**Stated task**
Set down the material exactly as given, please, from its first line through the line that includes "zm = (vg_z0+vg_z1)/2;".

**Material to process**
╭──

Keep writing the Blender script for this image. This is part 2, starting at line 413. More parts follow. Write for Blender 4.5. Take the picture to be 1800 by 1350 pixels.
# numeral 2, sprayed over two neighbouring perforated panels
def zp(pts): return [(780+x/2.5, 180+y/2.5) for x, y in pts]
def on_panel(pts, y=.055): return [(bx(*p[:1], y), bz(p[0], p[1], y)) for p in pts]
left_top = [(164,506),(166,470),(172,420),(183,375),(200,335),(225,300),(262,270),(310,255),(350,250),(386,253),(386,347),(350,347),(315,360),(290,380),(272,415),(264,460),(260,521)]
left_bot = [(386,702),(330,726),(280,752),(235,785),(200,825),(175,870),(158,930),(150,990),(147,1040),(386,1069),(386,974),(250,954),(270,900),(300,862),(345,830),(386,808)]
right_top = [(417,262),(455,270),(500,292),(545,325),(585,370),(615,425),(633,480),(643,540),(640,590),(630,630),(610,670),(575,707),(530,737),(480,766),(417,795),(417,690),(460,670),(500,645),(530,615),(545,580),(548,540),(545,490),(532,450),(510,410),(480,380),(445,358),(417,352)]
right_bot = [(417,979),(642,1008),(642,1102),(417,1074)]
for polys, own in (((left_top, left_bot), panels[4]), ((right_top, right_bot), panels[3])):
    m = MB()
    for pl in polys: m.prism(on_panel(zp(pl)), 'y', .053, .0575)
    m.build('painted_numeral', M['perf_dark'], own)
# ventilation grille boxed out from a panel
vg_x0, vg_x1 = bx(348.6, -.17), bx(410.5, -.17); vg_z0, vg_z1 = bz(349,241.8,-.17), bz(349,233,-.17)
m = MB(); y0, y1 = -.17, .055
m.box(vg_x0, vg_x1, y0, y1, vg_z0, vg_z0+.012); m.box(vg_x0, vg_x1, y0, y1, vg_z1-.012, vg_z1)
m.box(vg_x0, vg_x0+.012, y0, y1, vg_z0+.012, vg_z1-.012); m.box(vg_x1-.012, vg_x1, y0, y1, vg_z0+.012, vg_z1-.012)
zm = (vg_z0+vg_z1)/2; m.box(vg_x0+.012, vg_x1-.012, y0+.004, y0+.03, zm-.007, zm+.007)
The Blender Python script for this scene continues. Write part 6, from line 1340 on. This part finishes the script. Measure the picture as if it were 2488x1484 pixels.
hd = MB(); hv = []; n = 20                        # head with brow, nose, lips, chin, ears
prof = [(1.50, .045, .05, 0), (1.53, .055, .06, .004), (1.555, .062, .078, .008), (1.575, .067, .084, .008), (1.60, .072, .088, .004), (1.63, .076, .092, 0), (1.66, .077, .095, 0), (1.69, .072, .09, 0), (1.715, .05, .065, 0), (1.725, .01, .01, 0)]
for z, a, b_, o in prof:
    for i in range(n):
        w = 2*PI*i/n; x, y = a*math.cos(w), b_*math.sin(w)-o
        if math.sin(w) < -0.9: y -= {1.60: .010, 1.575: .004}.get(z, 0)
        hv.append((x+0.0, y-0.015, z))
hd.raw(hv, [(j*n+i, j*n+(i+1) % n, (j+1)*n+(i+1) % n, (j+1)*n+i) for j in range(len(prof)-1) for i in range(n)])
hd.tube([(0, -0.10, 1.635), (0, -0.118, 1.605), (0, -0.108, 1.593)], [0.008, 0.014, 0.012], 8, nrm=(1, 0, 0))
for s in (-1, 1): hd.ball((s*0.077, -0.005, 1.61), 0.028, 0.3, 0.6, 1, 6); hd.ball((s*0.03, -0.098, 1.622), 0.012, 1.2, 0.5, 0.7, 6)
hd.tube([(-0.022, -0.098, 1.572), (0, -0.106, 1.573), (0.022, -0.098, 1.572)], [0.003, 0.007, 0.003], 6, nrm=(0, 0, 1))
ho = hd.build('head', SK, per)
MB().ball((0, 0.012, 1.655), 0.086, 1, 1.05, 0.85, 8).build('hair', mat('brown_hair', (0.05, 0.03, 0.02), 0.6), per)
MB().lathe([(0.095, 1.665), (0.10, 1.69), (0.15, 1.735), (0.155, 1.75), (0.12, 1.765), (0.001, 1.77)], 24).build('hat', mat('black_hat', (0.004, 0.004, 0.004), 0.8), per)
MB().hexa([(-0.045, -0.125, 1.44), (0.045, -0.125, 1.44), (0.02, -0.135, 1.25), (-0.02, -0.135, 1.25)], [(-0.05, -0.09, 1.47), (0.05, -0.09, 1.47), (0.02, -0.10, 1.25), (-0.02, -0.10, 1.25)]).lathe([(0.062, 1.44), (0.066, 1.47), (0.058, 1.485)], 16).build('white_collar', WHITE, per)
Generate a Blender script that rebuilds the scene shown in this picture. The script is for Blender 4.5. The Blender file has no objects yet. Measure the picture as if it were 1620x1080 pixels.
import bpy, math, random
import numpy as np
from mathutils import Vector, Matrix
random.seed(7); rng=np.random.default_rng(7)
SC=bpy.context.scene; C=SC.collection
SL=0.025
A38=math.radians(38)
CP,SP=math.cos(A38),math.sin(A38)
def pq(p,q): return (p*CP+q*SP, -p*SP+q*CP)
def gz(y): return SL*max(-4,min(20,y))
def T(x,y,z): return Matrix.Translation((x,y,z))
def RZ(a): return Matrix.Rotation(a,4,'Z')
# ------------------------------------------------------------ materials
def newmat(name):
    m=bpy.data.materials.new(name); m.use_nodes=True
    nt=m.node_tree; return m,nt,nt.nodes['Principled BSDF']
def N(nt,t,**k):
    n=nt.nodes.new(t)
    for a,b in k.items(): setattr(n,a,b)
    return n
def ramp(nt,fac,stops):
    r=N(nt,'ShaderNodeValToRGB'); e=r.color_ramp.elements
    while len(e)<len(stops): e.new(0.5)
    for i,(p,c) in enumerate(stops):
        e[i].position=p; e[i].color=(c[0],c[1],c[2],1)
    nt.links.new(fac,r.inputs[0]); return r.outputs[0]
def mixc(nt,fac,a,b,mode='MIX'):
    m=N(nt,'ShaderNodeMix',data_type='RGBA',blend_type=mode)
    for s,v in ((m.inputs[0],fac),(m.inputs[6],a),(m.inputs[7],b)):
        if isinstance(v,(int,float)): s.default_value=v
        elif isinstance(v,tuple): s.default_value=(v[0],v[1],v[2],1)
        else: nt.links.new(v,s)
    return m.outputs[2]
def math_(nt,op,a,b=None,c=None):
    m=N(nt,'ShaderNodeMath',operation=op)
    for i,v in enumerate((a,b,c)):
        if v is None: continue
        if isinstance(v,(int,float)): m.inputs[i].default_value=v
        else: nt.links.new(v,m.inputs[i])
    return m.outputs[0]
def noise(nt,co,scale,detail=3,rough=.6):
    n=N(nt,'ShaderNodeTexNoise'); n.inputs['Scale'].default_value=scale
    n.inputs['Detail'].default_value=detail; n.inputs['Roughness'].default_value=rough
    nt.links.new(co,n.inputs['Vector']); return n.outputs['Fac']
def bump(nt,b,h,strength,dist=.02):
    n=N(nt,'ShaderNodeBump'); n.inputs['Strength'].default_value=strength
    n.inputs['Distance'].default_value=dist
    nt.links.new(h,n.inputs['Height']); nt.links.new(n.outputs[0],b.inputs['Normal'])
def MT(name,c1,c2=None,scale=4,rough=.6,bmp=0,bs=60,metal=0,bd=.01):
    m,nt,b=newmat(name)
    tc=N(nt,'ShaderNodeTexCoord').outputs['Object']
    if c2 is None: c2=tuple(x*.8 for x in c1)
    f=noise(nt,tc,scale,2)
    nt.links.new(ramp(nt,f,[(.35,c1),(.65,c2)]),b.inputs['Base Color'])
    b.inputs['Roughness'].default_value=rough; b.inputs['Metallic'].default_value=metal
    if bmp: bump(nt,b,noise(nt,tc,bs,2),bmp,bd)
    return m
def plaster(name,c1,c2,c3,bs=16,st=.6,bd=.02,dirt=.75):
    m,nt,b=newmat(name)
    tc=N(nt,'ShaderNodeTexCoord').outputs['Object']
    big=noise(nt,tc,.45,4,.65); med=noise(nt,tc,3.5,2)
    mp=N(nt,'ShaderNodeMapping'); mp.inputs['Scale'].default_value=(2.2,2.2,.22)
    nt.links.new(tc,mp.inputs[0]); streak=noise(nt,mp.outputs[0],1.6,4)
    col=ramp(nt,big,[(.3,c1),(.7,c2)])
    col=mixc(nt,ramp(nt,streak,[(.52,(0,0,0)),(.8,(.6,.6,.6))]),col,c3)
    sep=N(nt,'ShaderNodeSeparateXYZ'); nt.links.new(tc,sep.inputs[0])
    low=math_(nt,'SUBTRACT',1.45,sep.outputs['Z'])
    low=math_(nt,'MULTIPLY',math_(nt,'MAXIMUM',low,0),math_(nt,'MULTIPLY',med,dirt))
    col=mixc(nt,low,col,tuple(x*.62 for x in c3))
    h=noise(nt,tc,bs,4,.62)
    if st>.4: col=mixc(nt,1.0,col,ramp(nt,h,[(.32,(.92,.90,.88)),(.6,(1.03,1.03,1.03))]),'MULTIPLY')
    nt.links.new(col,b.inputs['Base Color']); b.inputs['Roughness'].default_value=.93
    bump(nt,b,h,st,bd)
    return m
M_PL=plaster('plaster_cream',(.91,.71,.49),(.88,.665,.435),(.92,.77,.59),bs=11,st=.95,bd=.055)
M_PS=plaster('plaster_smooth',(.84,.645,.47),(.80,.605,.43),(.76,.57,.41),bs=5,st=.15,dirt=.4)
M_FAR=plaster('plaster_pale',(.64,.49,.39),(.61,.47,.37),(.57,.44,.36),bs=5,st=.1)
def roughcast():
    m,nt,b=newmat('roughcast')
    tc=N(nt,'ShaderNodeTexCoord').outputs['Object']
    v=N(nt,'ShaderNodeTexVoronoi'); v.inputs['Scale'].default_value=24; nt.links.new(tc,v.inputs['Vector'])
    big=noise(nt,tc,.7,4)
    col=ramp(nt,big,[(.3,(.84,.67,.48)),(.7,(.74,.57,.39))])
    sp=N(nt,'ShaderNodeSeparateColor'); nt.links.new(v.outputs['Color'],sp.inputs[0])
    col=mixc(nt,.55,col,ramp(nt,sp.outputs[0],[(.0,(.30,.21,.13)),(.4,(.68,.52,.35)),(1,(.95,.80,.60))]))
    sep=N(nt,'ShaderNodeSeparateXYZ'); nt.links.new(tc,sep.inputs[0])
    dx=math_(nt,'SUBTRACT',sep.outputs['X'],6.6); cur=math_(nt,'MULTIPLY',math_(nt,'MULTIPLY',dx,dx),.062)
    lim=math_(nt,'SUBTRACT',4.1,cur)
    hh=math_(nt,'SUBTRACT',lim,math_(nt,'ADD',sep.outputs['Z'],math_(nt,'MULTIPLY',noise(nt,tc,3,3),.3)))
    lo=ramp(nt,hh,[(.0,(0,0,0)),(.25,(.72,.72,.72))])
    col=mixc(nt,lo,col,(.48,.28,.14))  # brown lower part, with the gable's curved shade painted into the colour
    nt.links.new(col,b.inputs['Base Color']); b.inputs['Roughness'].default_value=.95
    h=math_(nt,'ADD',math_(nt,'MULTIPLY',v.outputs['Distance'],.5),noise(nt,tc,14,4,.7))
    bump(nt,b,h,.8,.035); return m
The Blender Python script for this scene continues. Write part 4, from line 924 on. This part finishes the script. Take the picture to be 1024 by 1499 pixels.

╰──

**Result of the exercise**
Keep writing the Blender script for this image. This is part 2, starting at line 413. More parts follow. Write for Blender 4.5. Take the picture to be 1800 by 1350 pixels.
# numeral 2, sprayed over two neighbouring perforated panels
def zp(pts): return [(780+x/2.5, 180+y/2.5) for x, y in pts]
def on_panel(pts, y=.055): return [(bx(*p[:1], y), bz(p[0], p[1], y)) for p in pts]
left_top = [(164,506),(166,470),(172,420),(183,375),(200,335),(225,300),(262,270),(310,255),(350,250),(386,253),(386,347),(350,347),(315,360),(290,380),(272,415),(264,460),(260,521)]
left_bot = [(386,702),(330,726),(280,752),(235,785),(200,825),(175,870),(158,930),(150,990),(147,1040),(386,1069),(386,974),(250,954),(270,900),(300,862),(345,830),(386,808)]
right_top = [(417,262),(455,270),(500,292),(545,325),(585,370),(615,425),(633,480),(643,540),(640,590),(630,630),(610,670),(575,707),(530,737),(480,766),(417,795),(417,690),(460,670),(500,645),(530,615),(545,580),(548,540),(545,490),(532,450),(510,410),(480,380),(445,358),(417,352)]
right_bot = [(417,979),(642,1008),(642,1102),(417,1074)]
for polys, own in (((left_top, left_bot), panels[4]), ((right_top, right_bot), panels[3])):
    m = MB()
    for pl in polys: m.prism(on_panel(zp(pl)), 'y', .053, .0575)
    m.build('painted_numeral', M['perf_dark'], own)
# ventilation grille boxed out from a panel
vg_x0, vg_x1 = bx(348.6, -.17), bx(410.5, -.17); vg_z0, vg_z1 = bz(349,241.8,-.17), bz(349,233,-.17)
m = MB(); y0, y1 = -.17, .055
m.box(vg_x0, vg_x1, y0, y1, vg_z0, vg_z0+.012); m.box(vg_x0, vg_x1, y0, y1, vg_z1-.012, vg_z1)
m.box(vg_x0, vg_x0+.012, y0, y1, vg_z0+.012, vg_z1-.012); m.box(vg_x1-.012, vg_x1, y0, y1, vg_z0+.012, vg_z1-.012)
zm = (vg_z0+vg_z1)/2; m.box(vg_x0+.012, vg_x1-.012, y0+.004, y0+.03, zm-.007, zm+.007)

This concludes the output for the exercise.